BRIEF - Extract the lines of the material below, beginning with the first and ending with the line that holds "bg.inputs['Color'].default_value = (1.0, 0.93, 0.88, 1);". Skip every picture.

DATA -
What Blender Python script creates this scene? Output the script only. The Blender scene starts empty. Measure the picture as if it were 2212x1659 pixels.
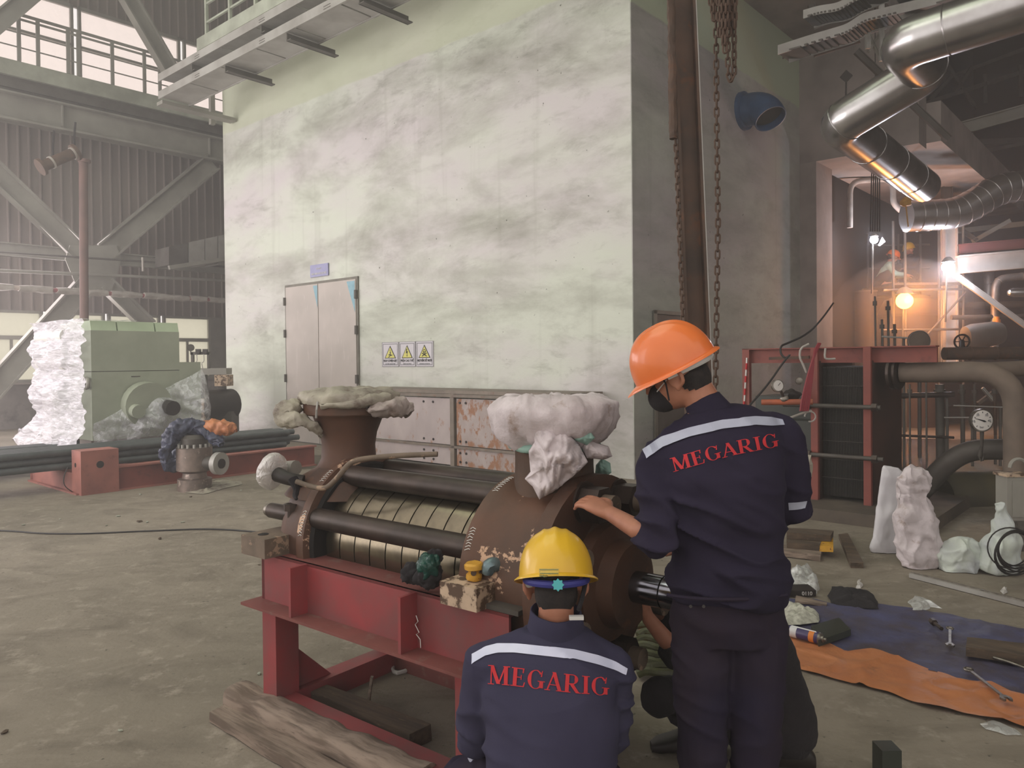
import bpy, bmesh, math, random
import numpy as np
from mathutils import Vector, Matrix, noise
from mathutils.bvhtree import BVHTree
V = Vector
R = math.radians
random.seed(7)
sc = bpy.context.scene
COL = sc.collection

# ------------------------------------------------------------------ camera
F, CX, CY, CAMH = 1650.0, 1106.0, 799.5, 1.6
PITCH, ROLL = R(0.75), R(-0.57)
RC = (Matrix.Rotation(R(90) - PITCH, 3, 'X') @ Matrix.Rotation(ROLL, 3, 'Z'))
CAM = V((0, 0, CAMH))
cd = bpy.data.cameras.new('camera'); cam = bpy.data.objects.new('camera', cd); COL.objects.link(cam)
cam.matrix_world = Matrix.Translation(CAM) @ RC.to_4x4()
cd.sensor_width = 36; cd.lens = 36 * F / 2212; cd.shift_y = -30 / 2212; cd.clip_end = 300
sc.camera = cam
# building frame: X runs along the big painted wall, Y along its return wall
B2W = Matrix.Rotation(R(-41.4), 4, 'Z'); W2B = B2W.inverted()

# ------------------------------------------------------------------ world and light
sc.view_settings.view_transform = 'Standard'; sc.view_settings.look = 'None'
sc.view_settings.gamma = 1.0; sc.view_settings.exposure = 0.0
sc.view_settings.use_curve_mapping = False
sc.cycles.use_denoising = True
sc.cycles.max_bounces = 8
sc.cycles.volume_bounces = 0
sc.cycles.transparent_max_bounces = 12
sc.cycles.sample_clamp_indirect = 4.0
w = bpy.data.worlds.new('world'); sc.world = w; w.use_nodes = True
bg = w.node_tree.nodes['Background']
bg.inputs['Color'].default_value = (1.0, 0.93, 0.88, 1); bg.inputs['Strength'].default_value = 1.15

def light(name, loc, target, energy, size, size_y, color, frame=B2W, spread=180):
    l = bpy.data.lights.new(name, 'AREA'); l.shape = 'RECTANGLE'; l.size = size; l.size_y = size_y
    l.energy = energy; l.color = color; l.spread = R(spread)
    o = bpy.data.objects.new(name, l); COL.objects.link(o)
    a, b = frame @ V(loc), frame @ V(target)
    o.location = a; o.rotation_euler = (b - a).to_track_quat('-Z', 'Y').to_euler()
    return o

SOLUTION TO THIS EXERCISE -
What Blender Python script creates this scene? Output the script only. The Blender scene starts empty. Measure the picture as if it were 2212x1659 pixels.
import bpy, bmesh, math, random
import numpy as np
from mathutils import Vector, Matrix, noise
from mathutils.bvhtree import BVHTree
V = Vector
R = math.radians
random.seed(7)
sc = bpy.context.scene
COL = sc.collection

# ------------------------------------------------------------------ camera
F, CX, CY, CAMH = 1650.0, 1106.0, 799.5, 1.6
PITCH, ROLL = R(0.75), R(-0.57)
RC = (Matrix.Rotation(R(90) - PITCH, 3, 'X') @ Matrix.Rotation(ROLL, 3, 'Z'))
CAM = V((0, 0, CAMH))
cd = bpy.data.cameras.new('camera'); cam = bpy.data.objects.new('camera', cd); COL.objects.link(cam)
cam.matrix_world = Matrix.Translation(CAM) @ RC.to_4x4()
cd.sensor_width = 36; cd.lens = 36 * F / 2212; cd.shift_y = -30 / 2212; cd.clip_end = 300
sc.camera = cam
# building frame: X runs along the big painted wall, Y along its return wall
B2W = Matrix.Rotation(R(-41.4), 4, 'Z'); W2B = B2W.inverted()

# ------------------------------------------------------------------ world and light
sc.view_settings.view_transform = 'Standard'; sc.view_settings.look = 'None'
sc.view_settings.gamma = 1.0; sc.view_settings.exposure = 0.0
sc.view_settings.use_curve_mapping = False
sc.cycles.use_denoising = True
sc.cycles.max_bounces = 8
sc.cycles.volume_bounces = 0
sc.cycles.transparent_max_bounces = 12
sc.cycles.sample_clamp_indirect = 4.0
w = bpy.data.worlds.new('world'); sc.world = w; w.use_nodes = True
bg = w.node_tree.nodes['Background']
bg.inputs['Color'].default_value = (1.0, 0.93, 0.88, 1); bg.inputs['Strength'].default_value = 1.15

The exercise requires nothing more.